Supplied data |
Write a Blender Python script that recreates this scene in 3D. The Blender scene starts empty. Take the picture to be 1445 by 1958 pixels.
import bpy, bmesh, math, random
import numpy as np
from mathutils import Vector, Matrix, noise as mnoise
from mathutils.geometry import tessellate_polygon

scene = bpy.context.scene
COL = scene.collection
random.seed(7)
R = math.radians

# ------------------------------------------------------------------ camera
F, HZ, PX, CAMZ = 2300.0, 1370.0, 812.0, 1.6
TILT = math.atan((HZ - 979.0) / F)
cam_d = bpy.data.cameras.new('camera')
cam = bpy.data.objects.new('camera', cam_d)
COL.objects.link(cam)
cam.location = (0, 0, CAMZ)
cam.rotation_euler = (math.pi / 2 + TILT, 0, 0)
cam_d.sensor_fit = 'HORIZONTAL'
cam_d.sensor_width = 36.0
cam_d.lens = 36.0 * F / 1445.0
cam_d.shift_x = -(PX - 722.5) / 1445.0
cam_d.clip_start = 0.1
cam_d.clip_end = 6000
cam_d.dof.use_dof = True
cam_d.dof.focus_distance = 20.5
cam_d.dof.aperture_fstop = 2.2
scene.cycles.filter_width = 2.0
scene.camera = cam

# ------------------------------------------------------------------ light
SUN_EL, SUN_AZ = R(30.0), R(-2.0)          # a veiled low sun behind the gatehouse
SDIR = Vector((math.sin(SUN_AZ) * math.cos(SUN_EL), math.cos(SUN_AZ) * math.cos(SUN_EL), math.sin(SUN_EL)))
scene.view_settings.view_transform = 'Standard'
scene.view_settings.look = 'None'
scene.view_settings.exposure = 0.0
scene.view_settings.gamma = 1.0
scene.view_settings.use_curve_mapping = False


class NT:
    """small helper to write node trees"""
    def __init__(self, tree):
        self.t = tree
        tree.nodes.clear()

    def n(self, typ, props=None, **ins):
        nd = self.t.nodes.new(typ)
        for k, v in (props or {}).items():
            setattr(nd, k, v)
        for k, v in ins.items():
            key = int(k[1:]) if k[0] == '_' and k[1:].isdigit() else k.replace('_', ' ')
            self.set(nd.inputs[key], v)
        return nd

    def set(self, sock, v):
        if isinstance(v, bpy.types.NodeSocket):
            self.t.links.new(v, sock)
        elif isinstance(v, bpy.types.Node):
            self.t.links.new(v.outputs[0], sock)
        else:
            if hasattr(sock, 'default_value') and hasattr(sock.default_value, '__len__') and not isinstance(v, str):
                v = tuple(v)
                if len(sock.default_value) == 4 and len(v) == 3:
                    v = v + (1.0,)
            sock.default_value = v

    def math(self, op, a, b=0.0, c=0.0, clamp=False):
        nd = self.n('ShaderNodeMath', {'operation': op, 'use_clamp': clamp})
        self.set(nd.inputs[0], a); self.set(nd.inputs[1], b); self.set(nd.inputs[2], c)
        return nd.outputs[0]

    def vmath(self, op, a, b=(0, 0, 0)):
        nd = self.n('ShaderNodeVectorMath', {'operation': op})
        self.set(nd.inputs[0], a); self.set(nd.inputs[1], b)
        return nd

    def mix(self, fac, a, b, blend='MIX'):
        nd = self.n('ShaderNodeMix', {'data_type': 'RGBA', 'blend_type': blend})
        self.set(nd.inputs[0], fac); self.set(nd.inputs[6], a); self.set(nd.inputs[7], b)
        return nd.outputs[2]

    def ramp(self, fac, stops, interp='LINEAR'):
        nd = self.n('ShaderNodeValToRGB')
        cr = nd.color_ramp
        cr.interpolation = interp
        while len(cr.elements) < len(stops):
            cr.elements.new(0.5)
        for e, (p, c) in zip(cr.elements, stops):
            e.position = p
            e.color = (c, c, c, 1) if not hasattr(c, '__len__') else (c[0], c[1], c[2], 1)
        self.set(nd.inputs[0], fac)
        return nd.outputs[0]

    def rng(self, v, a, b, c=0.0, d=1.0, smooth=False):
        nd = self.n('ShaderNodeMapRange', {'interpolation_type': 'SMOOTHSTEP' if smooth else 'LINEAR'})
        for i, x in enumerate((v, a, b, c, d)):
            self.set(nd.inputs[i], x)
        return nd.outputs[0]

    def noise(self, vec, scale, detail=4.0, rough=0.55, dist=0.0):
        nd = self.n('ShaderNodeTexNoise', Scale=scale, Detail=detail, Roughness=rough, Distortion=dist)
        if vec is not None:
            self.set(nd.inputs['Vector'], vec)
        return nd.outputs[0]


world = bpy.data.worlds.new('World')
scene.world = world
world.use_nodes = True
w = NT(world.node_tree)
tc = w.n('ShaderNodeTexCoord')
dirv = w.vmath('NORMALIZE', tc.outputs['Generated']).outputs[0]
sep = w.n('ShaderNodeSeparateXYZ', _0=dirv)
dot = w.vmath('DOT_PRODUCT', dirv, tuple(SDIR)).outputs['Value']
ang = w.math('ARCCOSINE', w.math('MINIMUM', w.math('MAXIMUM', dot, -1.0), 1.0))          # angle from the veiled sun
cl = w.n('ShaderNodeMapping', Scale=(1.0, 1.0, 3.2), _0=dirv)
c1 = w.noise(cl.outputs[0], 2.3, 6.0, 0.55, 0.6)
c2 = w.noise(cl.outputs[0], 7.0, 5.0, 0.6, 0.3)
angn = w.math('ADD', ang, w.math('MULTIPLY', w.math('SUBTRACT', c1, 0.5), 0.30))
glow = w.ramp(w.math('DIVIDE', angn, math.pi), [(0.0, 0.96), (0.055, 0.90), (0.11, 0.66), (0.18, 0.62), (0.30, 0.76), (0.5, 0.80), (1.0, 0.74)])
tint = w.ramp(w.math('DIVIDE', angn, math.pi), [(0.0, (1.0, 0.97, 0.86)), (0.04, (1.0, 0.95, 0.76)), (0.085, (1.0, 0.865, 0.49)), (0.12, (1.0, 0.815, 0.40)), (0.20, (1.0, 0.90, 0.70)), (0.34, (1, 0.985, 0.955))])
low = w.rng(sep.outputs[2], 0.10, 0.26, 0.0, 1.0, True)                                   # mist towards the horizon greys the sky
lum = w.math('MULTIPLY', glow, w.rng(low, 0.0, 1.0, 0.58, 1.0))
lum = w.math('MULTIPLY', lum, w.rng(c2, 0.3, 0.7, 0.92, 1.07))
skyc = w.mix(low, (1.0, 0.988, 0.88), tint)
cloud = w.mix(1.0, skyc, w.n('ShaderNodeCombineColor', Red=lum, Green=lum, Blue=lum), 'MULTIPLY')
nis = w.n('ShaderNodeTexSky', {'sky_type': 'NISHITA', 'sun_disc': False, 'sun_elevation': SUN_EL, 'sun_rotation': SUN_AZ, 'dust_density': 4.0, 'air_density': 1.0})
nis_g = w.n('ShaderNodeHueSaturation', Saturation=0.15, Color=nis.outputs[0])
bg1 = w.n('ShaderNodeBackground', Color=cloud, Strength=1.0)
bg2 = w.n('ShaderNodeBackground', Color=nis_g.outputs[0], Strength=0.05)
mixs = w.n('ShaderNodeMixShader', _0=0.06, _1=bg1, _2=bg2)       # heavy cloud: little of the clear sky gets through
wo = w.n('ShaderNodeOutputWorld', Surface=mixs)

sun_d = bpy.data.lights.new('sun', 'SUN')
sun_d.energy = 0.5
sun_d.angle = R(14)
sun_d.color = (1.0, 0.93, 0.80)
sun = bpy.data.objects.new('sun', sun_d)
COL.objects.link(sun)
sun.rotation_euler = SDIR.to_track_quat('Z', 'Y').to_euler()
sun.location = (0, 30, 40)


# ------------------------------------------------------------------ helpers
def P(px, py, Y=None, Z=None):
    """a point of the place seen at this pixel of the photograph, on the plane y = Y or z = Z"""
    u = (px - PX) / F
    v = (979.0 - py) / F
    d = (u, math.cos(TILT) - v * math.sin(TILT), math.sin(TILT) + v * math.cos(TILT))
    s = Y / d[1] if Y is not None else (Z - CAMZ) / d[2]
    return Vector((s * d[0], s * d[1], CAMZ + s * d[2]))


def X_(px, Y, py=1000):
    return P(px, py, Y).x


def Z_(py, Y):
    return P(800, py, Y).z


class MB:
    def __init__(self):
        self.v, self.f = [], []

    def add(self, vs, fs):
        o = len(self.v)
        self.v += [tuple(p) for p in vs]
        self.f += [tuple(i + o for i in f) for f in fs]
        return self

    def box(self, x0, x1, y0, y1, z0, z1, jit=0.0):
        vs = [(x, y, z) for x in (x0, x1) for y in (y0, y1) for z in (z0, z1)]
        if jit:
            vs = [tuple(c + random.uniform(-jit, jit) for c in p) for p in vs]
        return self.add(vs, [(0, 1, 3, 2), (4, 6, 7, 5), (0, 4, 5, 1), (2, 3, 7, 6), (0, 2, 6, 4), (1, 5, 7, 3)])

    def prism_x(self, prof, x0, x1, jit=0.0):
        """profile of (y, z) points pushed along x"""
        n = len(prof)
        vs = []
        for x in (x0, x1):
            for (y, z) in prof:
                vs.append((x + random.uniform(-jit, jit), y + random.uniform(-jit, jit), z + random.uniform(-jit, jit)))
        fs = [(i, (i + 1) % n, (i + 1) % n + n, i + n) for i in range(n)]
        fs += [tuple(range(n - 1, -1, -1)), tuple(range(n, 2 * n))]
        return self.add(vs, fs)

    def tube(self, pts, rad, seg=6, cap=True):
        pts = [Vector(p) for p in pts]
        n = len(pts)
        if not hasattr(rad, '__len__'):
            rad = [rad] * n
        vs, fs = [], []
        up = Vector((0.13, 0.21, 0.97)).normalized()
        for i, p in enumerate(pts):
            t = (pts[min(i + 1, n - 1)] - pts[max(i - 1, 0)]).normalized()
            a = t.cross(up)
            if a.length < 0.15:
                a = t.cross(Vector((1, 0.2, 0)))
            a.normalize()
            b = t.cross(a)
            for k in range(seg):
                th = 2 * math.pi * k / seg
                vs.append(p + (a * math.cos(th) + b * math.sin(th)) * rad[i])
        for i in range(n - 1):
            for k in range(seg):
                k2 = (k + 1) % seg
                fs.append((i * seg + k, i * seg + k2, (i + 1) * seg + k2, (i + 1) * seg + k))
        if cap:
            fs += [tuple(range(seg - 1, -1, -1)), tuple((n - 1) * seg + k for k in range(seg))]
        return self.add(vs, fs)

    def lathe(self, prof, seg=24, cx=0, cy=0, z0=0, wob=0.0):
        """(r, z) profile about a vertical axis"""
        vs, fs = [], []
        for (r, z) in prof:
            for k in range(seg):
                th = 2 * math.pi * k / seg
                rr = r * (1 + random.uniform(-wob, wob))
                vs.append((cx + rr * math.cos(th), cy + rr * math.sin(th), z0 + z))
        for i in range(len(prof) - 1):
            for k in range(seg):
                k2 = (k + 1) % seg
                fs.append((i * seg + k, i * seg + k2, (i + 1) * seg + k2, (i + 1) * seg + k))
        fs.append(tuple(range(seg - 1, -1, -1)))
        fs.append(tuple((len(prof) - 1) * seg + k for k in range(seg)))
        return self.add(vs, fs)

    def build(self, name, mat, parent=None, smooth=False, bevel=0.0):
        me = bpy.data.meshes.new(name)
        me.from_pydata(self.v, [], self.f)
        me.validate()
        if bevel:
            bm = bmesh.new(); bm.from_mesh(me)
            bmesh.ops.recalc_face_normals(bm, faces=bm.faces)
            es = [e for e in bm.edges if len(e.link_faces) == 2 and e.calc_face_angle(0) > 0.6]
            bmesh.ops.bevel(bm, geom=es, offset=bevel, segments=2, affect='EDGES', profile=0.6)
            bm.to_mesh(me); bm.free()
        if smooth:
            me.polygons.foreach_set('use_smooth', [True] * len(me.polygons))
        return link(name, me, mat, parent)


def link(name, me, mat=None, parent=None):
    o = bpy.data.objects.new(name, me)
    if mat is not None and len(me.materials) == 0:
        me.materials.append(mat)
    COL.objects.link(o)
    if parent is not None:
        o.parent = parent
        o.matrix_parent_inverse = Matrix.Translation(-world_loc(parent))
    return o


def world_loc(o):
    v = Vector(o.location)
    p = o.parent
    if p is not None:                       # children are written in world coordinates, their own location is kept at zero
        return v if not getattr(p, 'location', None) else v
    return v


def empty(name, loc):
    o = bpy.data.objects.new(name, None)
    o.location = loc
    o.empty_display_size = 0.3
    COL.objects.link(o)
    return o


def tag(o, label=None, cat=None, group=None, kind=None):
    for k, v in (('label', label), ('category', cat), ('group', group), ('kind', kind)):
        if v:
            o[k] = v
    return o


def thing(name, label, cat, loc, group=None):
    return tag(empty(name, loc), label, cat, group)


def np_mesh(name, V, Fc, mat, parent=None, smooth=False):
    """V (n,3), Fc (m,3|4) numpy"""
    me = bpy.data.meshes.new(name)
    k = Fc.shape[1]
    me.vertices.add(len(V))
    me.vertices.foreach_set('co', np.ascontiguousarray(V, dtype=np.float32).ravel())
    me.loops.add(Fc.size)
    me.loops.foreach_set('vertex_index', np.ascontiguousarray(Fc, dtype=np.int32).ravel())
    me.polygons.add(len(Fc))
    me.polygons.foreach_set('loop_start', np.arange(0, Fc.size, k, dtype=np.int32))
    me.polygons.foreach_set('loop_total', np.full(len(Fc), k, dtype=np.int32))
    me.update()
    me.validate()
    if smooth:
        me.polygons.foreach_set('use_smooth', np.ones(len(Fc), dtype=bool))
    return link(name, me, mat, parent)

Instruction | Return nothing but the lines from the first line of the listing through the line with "R = math.radians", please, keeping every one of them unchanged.

Result |
Write a Blender Python script that recreates this scene in 3D. The Blender scene starts empty. Take the picture to be 1445 by 1958 pixels.
import bpy, bmesh, math, random
import numpy as np
from mathutils import Vector, Matrix, noise as mnoise
from mathutils.geometry import tessellate_polygon

scene = bpy.context.scene
COL = scene.collection
random.seed(7)
R = math.radians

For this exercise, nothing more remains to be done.